Professor of the week

Mark Nortz

Mark Nortz
Department:
Mass Communication

Being a professor has been a different change of pace for Mark Nortz, instructor of mass communication, but he has transitioned well and has enjoyed his time here at the university so far.

“I truly enjoy working here at Winthrop University and in the mass communication department,” Nortz said. “I love what I teach. It is exciting and constantly changing. I have a great work environment, great colleagues and great students.”

Nortz holds three degrees, all from schools affiliated with the mother school—State University of New York (SUNY.) His first degree is an associate’s degree in Applied Science-Radio and Television Broadcasting from SUNY Herkimer. His second degree is a bachelor’s degree of Science-Communications from SUNY Fredonia. His final degree is a master’s degree in Education-Instructional Technology and Media Management from SUNY Potsdam.

Nortz has been at Winthrop University for almost 10 years, instructing various courses in the mass communication department, mainly concentrating on video production.

His advanced television production class is responsible for creating the student video news show “Winthrop Close Up” that focuses on news in and around the Winthrop community. The show has received numerous awards from the Radio Television Digital News Association of the Carolinas over the past seven years. Before he settled down here, however, he held two other notable positions in the work force.

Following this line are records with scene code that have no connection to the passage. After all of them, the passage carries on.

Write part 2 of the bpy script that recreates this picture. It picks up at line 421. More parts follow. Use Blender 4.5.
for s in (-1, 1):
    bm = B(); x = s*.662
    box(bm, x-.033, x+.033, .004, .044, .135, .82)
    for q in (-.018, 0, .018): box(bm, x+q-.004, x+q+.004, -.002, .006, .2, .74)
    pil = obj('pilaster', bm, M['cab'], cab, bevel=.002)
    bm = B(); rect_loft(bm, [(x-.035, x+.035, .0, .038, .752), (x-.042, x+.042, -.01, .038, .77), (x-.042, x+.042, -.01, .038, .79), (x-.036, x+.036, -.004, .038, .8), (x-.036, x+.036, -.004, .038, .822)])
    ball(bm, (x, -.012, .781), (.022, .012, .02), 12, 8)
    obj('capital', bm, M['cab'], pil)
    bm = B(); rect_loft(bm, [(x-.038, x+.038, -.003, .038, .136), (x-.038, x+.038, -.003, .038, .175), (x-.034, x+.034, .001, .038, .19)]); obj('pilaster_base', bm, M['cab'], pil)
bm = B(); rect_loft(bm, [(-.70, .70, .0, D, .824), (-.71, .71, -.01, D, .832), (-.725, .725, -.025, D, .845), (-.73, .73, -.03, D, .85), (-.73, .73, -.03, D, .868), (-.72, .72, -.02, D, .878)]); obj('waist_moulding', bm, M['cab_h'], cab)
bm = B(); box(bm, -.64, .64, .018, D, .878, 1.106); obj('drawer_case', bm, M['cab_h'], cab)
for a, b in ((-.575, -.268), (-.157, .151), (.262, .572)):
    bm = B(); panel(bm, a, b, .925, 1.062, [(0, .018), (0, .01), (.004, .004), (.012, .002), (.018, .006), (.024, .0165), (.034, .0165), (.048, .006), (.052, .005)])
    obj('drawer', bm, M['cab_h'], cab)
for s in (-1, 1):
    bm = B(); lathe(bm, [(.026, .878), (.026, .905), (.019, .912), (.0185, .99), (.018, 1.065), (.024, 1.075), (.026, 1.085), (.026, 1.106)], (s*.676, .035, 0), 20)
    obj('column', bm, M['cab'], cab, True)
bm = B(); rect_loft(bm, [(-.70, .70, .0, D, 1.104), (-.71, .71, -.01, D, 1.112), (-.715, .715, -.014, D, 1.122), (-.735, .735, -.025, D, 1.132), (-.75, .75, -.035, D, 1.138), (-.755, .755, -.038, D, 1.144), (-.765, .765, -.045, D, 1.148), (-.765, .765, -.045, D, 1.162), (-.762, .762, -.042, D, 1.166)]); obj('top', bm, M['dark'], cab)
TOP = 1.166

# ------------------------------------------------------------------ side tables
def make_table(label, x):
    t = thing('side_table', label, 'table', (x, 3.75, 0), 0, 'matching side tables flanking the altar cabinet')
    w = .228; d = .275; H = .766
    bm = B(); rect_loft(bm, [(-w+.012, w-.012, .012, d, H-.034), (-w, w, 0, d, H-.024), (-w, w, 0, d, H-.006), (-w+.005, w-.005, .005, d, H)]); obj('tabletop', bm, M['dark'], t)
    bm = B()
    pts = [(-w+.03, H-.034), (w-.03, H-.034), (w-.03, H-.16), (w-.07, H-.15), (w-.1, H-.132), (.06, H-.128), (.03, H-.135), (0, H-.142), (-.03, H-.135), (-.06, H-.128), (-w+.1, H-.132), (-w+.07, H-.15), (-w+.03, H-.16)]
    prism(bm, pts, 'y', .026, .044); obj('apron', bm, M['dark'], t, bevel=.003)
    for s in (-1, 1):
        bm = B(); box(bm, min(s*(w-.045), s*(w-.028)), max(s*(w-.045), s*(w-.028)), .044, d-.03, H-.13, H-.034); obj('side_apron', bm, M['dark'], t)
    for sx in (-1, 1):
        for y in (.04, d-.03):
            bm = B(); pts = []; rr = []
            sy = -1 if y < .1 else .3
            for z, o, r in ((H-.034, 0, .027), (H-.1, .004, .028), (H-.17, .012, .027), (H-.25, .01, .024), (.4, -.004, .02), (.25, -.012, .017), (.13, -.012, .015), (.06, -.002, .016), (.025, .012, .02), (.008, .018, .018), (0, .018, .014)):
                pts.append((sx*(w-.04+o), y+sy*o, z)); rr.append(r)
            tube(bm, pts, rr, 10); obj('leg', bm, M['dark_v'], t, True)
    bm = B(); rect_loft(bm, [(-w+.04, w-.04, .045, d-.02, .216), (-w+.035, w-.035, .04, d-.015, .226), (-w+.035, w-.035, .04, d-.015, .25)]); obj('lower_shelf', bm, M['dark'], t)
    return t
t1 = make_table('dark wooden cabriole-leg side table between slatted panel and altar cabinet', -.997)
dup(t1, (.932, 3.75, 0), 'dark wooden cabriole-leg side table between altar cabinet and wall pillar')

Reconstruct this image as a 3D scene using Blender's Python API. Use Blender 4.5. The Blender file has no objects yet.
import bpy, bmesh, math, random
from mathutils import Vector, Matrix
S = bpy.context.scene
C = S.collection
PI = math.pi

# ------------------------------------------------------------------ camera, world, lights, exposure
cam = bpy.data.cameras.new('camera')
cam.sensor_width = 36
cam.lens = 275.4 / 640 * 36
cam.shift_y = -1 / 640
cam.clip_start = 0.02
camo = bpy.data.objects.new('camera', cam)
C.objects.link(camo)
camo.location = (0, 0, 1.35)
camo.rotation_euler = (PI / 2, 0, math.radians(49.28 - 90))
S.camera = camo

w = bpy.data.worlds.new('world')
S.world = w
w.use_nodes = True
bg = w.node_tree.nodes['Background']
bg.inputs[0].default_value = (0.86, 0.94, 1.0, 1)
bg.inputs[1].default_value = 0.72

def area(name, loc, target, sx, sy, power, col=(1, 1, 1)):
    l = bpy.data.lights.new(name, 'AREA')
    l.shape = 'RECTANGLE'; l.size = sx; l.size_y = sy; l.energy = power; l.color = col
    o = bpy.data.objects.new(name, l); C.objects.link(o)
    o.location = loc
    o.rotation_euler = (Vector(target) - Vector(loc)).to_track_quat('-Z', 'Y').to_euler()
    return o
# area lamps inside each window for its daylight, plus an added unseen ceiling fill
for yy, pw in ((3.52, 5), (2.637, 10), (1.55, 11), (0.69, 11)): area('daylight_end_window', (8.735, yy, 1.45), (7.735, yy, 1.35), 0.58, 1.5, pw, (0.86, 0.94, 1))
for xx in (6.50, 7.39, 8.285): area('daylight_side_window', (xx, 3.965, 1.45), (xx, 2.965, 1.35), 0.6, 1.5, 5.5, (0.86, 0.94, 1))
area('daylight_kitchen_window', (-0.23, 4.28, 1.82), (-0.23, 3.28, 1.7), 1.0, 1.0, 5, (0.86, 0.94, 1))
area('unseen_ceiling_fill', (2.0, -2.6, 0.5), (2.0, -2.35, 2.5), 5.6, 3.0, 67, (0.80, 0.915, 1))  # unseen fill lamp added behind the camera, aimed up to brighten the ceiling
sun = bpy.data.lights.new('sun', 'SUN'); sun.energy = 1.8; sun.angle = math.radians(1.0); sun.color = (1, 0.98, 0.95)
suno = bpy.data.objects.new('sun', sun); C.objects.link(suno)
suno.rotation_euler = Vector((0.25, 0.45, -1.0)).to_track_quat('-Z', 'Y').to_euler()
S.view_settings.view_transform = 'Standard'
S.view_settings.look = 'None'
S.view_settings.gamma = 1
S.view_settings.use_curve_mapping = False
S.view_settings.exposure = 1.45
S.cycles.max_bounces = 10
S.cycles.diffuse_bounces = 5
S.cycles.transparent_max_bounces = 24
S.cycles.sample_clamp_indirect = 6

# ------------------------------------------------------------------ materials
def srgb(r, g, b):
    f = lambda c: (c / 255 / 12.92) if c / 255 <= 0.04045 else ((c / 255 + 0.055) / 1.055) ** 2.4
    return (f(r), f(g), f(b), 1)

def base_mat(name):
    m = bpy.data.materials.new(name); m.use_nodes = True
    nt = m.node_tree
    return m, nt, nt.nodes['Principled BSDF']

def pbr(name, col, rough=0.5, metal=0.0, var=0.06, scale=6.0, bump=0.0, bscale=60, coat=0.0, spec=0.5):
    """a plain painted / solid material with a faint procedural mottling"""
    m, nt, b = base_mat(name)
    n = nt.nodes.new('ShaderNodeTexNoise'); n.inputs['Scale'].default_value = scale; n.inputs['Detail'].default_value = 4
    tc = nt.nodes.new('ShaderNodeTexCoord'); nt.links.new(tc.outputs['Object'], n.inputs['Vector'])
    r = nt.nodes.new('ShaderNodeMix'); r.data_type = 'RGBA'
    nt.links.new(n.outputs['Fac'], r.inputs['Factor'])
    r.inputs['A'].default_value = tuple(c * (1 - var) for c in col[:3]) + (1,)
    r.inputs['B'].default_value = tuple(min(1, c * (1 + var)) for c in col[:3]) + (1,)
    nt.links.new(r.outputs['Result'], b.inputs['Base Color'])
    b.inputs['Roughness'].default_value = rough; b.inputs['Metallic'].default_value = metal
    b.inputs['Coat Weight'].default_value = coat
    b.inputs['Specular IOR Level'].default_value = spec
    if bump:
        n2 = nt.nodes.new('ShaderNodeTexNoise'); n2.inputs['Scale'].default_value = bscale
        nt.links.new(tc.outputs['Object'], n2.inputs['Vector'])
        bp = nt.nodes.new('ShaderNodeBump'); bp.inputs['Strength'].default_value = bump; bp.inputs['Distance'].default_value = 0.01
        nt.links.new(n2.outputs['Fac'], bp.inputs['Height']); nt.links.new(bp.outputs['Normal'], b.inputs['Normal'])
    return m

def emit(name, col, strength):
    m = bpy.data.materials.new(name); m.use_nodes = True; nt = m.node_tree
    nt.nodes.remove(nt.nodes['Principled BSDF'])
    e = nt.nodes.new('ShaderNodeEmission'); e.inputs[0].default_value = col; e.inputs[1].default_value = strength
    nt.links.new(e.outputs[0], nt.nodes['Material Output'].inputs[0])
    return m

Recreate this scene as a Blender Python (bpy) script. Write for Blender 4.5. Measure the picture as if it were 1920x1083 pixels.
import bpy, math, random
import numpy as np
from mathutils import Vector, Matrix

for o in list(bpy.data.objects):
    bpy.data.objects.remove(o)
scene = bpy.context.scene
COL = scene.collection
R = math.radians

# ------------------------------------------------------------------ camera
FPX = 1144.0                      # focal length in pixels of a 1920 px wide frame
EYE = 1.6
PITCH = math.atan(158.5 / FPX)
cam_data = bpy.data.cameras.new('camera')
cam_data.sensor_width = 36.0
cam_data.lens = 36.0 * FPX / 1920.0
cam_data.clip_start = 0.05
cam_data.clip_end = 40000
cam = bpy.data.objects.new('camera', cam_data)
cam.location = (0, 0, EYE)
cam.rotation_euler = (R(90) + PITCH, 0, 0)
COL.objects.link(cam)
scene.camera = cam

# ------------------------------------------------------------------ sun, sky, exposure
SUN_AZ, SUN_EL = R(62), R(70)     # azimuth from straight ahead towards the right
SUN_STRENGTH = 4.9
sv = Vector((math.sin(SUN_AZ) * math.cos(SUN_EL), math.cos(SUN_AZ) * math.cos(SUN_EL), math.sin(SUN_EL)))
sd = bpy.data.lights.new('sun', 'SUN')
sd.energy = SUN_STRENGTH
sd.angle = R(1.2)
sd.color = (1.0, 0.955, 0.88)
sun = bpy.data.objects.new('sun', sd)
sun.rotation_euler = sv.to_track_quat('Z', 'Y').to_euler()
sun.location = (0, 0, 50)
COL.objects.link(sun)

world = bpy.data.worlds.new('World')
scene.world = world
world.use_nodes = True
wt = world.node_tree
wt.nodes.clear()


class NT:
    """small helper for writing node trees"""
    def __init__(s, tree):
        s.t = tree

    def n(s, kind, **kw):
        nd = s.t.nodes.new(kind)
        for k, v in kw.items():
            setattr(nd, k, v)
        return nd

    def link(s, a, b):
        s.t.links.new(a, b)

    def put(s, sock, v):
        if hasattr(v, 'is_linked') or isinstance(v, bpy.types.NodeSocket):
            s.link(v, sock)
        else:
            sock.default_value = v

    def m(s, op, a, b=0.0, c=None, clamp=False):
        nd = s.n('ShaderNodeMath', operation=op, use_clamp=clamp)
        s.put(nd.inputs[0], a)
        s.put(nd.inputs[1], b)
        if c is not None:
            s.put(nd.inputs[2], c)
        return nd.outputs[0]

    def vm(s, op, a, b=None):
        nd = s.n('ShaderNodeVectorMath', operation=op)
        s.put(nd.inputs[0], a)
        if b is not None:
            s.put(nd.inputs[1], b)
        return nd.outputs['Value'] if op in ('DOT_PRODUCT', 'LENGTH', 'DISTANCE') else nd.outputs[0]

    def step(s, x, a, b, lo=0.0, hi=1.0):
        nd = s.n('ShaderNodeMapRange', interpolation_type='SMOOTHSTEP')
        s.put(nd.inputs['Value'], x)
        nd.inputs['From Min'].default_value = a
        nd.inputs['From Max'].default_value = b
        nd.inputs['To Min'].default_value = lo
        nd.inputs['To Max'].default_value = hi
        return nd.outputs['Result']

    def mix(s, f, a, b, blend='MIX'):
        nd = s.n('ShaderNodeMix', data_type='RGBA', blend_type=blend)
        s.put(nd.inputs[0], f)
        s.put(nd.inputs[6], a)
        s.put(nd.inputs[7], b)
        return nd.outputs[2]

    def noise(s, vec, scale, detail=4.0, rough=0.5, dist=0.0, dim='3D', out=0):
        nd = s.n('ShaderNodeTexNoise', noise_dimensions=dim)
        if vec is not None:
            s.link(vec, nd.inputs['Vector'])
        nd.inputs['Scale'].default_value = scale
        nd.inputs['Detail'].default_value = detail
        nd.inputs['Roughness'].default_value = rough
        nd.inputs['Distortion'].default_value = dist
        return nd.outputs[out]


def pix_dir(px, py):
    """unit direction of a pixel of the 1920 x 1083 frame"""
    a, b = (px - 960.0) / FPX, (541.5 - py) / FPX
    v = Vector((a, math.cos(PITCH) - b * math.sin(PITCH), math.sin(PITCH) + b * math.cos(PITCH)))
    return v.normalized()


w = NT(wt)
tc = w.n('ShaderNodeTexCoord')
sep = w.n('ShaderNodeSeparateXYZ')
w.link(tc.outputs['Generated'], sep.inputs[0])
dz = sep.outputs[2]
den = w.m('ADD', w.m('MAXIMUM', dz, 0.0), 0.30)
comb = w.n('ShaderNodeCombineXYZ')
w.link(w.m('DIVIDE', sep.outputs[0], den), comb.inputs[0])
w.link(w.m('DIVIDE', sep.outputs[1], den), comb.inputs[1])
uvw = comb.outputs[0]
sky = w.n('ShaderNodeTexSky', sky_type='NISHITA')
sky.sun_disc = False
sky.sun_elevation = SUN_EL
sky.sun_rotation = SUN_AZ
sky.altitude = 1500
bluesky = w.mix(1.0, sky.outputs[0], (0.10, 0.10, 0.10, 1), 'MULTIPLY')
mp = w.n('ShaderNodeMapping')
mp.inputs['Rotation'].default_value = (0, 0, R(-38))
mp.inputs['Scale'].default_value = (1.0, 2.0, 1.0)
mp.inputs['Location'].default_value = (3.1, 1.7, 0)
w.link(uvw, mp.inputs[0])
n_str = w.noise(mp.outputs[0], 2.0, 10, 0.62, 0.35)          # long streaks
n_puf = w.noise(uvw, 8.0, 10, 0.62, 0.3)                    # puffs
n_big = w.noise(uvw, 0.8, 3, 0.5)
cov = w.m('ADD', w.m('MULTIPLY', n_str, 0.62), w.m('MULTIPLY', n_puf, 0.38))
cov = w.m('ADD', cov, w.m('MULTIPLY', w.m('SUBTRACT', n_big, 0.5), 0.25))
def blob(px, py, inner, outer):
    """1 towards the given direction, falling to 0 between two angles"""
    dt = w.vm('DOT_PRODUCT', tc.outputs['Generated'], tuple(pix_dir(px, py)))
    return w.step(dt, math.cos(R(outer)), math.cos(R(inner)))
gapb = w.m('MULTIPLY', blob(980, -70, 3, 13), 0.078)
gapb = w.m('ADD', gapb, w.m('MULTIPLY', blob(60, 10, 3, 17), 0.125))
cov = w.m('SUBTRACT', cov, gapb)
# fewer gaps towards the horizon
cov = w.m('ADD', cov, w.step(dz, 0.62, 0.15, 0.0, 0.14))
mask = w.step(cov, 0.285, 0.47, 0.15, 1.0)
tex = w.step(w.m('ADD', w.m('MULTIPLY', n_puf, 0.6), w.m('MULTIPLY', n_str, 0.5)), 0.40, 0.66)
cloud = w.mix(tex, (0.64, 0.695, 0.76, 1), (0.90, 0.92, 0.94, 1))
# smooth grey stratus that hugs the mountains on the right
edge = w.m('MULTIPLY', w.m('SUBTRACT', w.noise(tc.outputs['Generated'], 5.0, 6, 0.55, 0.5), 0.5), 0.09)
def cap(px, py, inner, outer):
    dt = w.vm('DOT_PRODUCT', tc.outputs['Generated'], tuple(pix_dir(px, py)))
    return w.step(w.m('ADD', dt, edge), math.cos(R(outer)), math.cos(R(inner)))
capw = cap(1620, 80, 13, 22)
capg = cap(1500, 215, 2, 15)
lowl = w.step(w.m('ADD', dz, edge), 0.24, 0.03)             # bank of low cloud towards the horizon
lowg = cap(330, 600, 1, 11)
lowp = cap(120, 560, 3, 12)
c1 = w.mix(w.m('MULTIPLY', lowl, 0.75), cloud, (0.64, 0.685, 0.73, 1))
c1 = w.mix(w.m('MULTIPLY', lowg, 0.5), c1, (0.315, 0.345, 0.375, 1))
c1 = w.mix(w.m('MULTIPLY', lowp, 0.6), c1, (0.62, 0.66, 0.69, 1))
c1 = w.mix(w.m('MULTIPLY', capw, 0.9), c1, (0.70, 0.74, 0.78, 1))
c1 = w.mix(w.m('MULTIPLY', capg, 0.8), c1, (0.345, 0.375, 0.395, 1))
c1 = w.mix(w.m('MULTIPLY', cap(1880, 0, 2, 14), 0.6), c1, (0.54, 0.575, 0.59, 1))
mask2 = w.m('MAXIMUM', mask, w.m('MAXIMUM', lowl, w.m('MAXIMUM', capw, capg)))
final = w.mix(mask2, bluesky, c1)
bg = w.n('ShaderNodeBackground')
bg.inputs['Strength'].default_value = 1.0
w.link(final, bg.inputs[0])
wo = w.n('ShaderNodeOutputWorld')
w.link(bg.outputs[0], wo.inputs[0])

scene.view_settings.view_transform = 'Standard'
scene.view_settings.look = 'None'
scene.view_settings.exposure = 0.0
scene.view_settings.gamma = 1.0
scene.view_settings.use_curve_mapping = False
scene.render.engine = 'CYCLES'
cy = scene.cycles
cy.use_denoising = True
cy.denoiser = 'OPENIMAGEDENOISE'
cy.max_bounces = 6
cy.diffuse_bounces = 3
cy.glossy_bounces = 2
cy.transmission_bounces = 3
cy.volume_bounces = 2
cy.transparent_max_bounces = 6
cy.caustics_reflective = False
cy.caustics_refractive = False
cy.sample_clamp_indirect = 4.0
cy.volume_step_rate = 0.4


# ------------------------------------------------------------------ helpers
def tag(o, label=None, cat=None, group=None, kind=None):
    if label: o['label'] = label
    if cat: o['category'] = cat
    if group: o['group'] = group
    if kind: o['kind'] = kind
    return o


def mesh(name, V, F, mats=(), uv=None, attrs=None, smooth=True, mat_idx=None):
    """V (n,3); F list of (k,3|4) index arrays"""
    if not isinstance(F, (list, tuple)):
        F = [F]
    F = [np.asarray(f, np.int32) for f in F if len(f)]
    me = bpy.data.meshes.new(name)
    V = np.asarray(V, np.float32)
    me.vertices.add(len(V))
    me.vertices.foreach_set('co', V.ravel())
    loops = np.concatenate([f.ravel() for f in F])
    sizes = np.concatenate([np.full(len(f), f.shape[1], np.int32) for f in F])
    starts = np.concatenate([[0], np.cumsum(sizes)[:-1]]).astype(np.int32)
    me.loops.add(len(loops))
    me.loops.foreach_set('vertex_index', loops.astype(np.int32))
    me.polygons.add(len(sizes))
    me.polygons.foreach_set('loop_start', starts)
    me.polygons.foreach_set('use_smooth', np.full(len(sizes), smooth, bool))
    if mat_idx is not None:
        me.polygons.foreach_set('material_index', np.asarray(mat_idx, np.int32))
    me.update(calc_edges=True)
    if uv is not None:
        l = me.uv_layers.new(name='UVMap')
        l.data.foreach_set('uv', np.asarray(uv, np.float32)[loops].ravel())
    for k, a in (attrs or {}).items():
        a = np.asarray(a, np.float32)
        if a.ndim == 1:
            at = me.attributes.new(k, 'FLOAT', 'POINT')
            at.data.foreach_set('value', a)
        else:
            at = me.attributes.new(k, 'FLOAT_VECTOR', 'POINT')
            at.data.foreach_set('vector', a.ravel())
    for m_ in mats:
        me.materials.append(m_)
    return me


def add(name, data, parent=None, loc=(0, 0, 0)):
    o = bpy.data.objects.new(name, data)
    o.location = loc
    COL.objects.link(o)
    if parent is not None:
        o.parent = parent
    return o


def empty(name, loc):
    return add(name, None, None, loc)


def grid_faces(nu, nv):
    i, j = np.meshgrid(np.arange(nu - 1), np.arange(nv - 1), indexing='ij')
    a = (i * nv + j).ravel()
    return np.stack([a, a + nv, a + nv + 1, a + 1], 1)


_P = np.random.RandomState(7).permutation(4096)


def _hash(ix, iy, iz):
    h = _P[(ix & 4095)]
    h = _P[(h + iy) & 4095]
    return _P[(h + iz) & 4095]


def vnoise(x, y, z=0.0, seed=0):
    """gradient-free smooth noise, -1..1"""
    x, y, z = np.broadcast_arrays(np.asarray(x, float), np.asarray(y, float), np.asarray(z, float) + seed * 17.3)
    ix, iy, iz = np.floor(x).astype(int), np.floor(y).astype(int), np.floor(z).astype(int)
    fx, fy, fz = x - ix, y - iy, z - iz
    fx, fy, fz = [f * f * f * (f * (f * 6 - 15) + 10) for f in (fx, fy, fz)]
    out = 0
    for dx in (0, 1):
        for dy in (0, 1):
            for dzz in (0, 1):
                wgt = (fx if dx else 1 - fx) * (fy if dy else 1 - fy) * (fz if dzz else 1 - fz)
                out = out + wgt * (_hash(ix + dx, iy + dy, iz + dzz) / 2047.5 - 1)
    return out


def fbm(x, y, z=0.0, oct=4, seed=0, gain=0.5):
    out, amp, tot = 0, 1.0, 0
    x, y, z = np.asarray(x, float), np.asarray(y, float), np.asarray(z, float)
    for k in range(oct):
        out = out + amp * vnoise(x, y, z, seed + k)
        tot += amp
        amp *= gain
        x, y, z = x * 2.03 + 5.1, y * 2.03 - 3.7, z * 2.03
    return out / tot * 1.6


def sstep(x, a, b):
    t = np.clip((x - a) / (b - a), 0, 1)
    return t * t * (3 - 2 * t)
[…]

For six years, he taught New Vision Mass Communication at the Bohlen Technical Center in Watertown, N.Y. He then worked at WWNY TV 7, a CBS-affiliated news station also in Watertown. He was with the station for 13 years, working as a news photographer, video editor, morning show editor and an assignment editor.

According to Winthrop’s website, during his time at Channel 7, Nortz was recognized for his work by the Associated Press, the New York State Broadcasters Association and the Syracuse Press Club.

Nortz is also an avid lover of music and used to run a music store before he worked at either of the previously mentioned places. He has a lot of music equipment and goes to concerts, big or small, frequently.

“I have over 1000 vinyl LP’s (long play) records, 200 to 300 45’s and 300 to 400 CD’s,” Nortz said.

Nortz said his father inspired his interest when he got family passes to see a local televisions variety show live in the studio. One of Nortz’s biggest influences was being the public address announcer for the football and basketball games at his high school. He also phoned in the sports scores and highlights to the local radio stations.

“I was always fascinated by radio and television,” Nortz said.

Even though he has developed a love for Winthrop, Nortz said he would like to see some improvements with involvement on campus and in the Winthrop community.

“I would like to see our students develop a deep and lasting bond with the university,” Nortz said. “I would like to see our graduates more involved to the point where they feel they can drop by to see former professors or speak to a class of current students anytime.”

After his time at Winthrop has come to an end, Nortz wishes to travel across the country and abroad with his wife. He is also planning on working on a few video projects, at his own pace,  on the topics that really interest him.